**Data provided**
┌──

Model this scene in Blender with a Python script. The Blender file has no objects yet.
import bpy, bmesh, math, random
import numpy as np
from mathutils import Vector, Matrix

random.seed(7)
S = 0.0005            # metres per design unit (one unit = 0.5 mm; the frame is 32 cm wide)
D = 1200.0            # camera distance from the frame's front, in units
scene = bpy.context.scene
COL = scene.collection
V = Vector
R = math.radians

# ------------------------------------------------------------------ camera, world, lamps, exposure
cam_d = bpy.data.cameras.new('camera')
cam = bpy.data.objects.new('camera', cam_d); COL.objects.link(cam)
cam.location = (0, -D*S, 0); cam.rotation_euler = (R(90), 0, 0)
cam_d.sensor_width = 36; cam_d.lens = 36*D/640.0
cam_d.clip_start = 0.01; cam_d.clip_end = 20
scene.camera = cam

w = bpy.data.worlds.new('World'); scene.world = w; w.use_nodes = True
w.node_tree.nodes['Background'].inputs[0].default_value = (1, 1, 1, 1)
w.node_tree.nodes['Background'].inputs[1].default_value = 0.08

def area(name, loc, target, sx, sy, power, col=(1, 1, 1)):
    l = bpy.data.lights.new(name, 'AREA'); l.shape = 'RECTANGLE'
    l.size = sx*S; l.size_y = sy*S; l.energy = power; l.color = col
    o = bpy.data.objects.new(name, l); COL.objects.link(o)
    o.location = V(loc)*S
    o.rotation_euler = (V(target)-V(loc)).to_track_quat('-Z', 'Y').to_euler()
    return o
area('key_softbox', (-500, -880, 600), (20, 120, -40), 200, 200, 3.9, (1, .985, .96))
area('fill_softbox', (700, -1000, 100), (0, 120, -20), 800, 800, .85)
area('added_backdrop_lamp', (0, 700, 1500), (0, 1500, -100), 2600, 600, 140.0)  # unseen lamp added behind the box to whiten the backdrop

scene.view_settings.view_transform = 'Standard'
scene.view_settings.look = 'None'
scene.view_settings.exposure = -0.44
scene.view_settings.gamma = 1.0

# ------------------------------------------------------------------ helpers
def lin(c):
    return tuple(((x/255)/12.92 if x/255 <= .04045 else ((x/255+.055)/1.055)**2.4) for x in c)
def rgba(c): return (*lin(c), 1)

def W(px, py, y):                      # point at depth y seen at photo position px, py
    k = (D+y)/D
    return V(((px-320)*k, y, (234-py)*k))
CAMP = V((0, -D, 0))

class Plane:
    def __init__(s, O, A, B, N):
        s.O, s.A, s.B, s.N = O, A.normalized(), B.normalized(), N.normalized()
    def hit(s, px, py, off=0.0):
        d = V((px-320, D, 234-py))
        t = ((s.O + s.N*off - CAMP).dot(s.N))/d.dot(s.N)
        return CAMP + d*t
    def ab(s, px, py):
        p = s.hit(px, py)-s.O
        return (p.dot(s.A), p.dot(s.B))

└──

**Instruction**
Return nothing but the lines from the start of the listing above through the line containing "scene.camera = cam", exactly as given.

**Output**
Model this scene in Blender with a Python script. The Blender file has no objects yet.
import bpy, bmesh, math, random
import numpy as np
from mathutils import Vector, Matrix

random.seed(7)
S = 0.0005            # metres per design unit (one unit = 0.5 mm; the frame is 32 cm wide)
D = 1200.0            # camera distance from the frame's front, in units
scene = bpy.context.scene
COL = scene.collection
V = Vector
R = math.radians

# ------------------------------------------------------------------ camera, world, lamps, exposure
cam_d = bpy.data.cameras.new('camera')
cam = bpy.data.objects.new('camera', cam_d); COL.objects.link(cam)
cam.location = (0, -D*S, 0); cam.rotation_euler = (R(90), 0, 0)
cam_d.sensor_width = 36; cam_d.lens = 36*D/640.0
cam_d.clip_start = 0.01; cam_d.clip_end = 20
scene.camera = cam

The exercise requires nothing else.